The group was established as a diocesan institute by Cardinal John O’Connor in 1999.

Today, the order has about 100 perpetually professed members in 10 dioceses and archdioceses in six countries throughout the world. Besides the United States, the friars are located in the United Kingdom, Ireland, Northern Ireland, Nicaragua and Honduras.

Father Benedict Groeschel was one of the founding members of the CFRs. During his life as a friar, he founded the St. Francis House for the homeless and Good Counsel Homes for pregnant women in crisis in New York. He also directed Trinity Retreat House in Larchmont, New York, and taught at the Dunwoodie seminary.  

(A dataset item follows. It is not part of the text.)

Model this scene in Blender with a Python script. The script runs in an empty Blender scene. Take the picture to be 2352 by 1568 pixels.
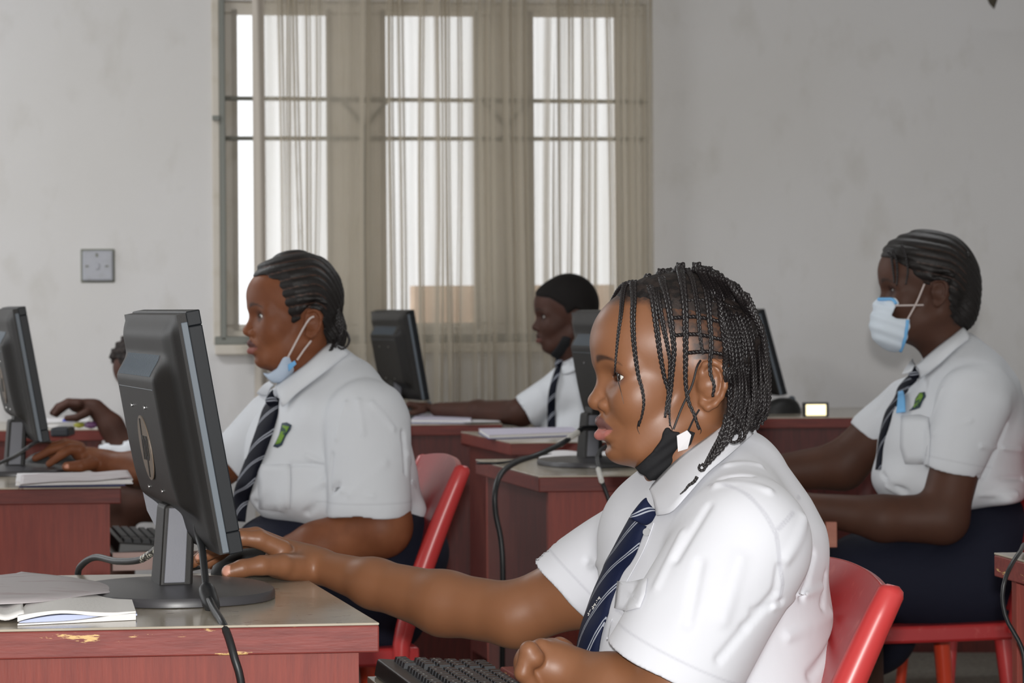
AMB = 0.56
LEFT = 1.6
FLASH = 105.0
ROLLSIGN = 1
FILL_TUBE = 40.0
import bpy, bmesh, math, random
import numpy as np
from mathutils import Vector, Matrix
random.seed(7); np.random.seed(7)
C = bpy.context.scene.collection
F = 6500.0; CX = 1176.0; HY = 700.0; CAMZ = 1.10; TOPZ = 0.74
ROLL = math.radians(0.4)
CR, SR = math.cos(ROLL), math.sin(ROLL)

def W(px, py, D):
    "the point at depth D seen at photograph position px, py"
    u, v = px - CX, py - HY
    uu = u*CR + v*SR; vv = -u*SR + v*CR
    return Vector((uu*D/F, D, CAMZ - vv*D/F))
def Gz(px, py, z):
    u, v = px - CX, py - HY
    vv = -u*SR + v*CR
    return W(px, py, F*(CAMZ - z)/vv)

# ---------------------------------------------------------------- objects
def tag(o, label, cat, group=None):
    o['label'] = label; o['category'] = cat
    if group: o['group'] = group
    return o
def thing(name, label, cat, loc=(0, 0, 0), group=None):
    o = bpy.data.objects.new(name, None); C.objects.link(o)
    o.empty_display_size = 0.05
    o.location = loc
    return tag(o, label, cat, group)
def obj(name, me, mat=None, parent=None, label=None, smooth=False):
    if isinstance(me, bmesh.types.BMesh):
        bm = me; me = bpy.data.meshes.new(name); bm.to_mesh(me); bm.free()
    if smooth:
        me.polygons.foreach_set('use_smooth', [True]*len(me.polygons))
    o = bpy.data.objects.new(name, me); C.objects.link(o)
    if mat is not None and not me.materials: me.materials.append(mat)
    if parent is not None:
        o.parent = parent
        base = Vector((0, 0, 0)); p = parent
        while p is not None: base += p.location; p = p.parent
        o.location = -base
    if label: o['label'] = label
    return o
def struct(name, me, mat, parent=None):
    o = obj(name, me, mat, parent)
    if parent is None: o['kind'] = 'structure'
    return o
def bev(o, w=0.003, seg=2):
    m = o.modifiers.new('bevel', 'BEVEL'); m.width = w; m.segments = seg; m.limit_method = 'ANGLE'
    return o
def autosmooth(o, ang=40):
    me = o.data
    me.polygons.foreach_set('use_smooth', [True]*len(me.polygons))
    bm = bmesh.new(); bm.from_mesh(me)
    for e in bm.edges:
        if len(e.link_faces) == 2 and e.calc_face_angle(0) > math.radians(ang): e.smooth = False
    bm.to_mesh(me); bm.free()
    return o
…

In addition, he became known as an author and preacher. For more than 25 years, he appeared on EWTN, hosting Sunday Night: Live With Father Benedict Groeschel, among other programs. He passed away in October 2014 at the age of 81.

The friars are dedicated to their mission of serving the poor and most vulnerable, as well as preaching the Gospel as part of the New Evangelization.

“After the manner of St. Francis of Assisi, the friars seek to follow in the footsteps of Jesus, as a prophetic witness that life is a pilgrimage to the Father, of faith, hope and love of God and neighbor, made possible by the Holy Spirit,” the Holy See said when describing the friars’ charism.

“They participate in Christ’s renewal of all things through their prayer, fraternal life, service of the poor and evangelization, as a complement to the work of those whose mission is to serve parochially.”

The decree of recognition was signed by Cardinal João Bráz de Aviz, prefect of the Congregation for Institutes of Consecrated Life and Societies of Apostolic Life, and his secretary, Archbishop José Rodríguez Carballo, on June 13, the feast of St. Anthony of Padua. It was formally announced by the order in a statement on Dec. 8, the Solemnity of the Immaculate Conception.

In the statement, the general servant (superior) of the order expressed his gratitude to the Archdiocese of New York and to Cardinal Timothy Dolan for having been “nurtured so faithfully … throughout these years.”

“(W)e now commit ourselves ever more urgently and zealously to the living out of our consecrated life, in faithful prayer, devoted fraternity and service to the most poor and needy among us,” he said.

“Please pray with us in praise and gratitude to God, on this special occasion, for his continued blessings on our community and his Church.”